Repeat exactly the lines from the start of the material below up to and including the "R = math.radians" line.
* Start Provided records *
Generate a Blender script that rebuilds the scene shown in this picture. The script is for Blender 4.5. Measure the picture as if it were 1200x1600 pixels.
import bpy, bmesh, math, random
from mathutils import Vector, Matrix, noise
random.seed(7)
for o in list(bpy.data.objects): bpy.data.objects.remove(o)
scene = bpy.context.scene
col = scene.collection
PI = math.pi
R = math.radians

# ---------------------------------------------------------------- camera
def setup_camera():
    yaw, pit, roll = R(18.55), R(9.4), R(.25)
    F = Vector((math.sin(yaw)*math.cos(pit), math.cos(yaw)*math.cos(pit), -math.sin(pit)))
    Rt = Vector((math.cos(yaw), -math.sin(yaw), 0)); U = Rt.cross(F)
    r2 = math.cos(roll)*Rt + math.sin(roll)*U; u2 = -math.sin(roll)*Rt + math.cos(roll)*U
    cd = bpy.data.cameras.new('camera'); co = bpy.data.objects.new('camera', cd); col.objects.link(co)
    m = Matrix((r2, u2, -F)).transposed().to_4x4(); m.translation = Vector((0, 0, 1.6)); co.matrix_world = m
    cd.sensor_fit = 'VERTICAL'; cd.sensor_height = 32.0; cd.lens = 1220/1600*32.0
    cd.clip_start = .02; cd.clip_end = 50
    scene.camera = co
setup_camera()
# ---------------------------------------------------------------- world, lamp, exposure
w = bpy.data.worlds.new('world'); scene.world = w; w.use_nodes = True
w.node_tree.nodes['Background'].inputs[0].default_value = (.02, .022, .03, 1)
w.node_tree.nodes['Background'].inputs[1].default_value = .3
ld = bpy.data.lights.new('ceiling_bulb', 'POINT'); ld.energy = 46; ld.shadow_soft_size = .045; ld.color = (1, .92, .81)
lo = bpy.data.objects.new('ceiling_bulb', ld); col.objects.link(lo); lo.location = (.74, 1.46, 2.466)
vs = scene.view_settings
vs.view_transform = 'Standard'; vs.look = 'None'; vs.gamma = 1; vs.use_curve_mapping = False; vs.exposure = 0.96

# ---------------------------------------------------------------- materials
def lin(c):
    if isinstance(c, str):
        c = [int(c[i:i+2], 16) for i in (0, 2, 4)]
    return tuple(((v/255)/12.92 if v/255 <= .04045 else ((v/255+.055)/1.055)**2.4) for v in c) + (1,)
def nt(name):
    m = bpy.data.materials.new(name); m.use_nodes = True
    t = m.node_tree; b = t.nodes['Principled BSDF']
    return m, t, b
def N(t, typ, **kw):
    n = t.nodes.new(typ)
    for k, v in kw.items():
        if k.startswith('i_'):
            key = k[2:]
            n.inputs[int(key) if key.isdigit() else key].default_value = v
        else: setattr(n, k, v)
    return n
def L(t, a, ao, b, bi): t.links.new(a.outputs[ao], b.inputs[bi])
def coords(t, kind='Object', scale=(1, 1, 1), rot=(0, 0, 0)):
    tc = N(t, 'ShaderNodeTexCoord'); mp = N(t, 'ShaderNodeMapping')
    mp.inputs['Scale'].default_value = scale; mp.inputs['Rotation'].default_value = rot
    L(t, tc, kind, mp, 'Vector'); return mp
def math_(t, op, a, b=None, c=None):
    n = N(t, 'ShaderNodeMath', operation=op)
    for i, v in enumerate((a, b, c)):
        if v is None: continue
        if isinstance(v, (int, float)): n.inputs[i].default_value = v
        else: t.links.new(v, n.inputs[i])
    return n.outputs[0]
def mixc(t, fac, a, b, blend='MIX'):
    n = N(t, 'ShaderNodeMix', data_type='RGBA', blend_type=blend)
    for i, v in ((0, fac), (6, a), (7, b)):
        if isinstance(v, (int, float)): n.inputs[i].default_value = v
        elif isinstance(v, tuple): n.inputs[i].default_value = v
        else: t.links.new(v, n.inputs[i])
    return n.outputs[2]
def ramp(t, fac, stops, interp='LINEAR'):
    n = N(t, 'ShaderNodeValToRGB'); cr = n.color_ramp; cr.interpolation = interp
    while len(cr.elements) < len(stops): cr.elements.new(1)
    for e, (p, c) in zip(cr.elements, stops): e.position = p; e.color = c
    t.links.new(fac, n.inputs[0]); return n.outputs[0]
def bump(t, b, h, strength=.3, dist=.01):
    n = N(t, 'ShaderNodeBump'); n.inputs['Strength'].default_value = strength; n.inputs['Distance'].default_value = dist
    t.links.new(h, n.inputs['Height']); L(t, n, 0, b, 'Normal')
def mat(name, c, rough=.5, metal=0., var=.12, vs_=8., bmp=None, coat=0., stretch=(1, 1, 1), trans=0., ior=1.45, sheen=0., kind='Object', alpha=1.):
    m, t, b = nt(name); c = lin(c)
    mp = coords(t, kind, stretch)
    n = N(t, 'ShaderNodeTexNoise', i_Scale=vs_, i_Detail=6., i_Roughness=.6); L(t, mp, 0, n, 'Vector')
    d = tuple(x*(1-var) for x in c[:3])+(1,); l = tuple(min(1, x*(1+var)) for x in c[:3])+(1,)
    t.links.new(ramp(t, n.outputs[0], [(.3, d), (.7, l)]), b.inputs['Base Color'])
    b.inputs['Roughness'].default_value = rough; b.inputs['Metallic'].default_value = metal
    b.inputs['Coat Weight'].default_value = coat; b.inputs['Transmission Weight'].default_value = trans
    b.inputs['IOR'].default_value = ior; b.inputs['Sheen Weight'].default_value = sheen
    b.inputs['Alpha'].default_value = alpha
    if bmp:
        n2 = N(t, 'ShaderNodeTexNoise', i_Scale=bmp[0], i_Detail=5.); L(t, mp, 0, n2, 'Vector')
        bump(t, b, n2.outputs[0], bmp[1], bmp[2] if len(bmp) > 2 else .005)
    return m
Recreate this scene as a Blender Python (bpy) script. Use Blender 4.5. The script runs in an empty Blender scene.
* End Provided records *
■ **Problem solution**:
Generate a Blender script that rebuilds the scene shown in this picture. The script is for Blender 4.5. Measure the picture as if it were 1200x1600 pixels.
import bpy, bmesh, math, random
from mathutils import Vector, Matrix, noise
random.seed(7)
for o in list(bpy.data.objects): bpy.data.objects.remove(o)
scene = bpy.context.scene
col = scene.collection
PI = math.pi
R = math.radians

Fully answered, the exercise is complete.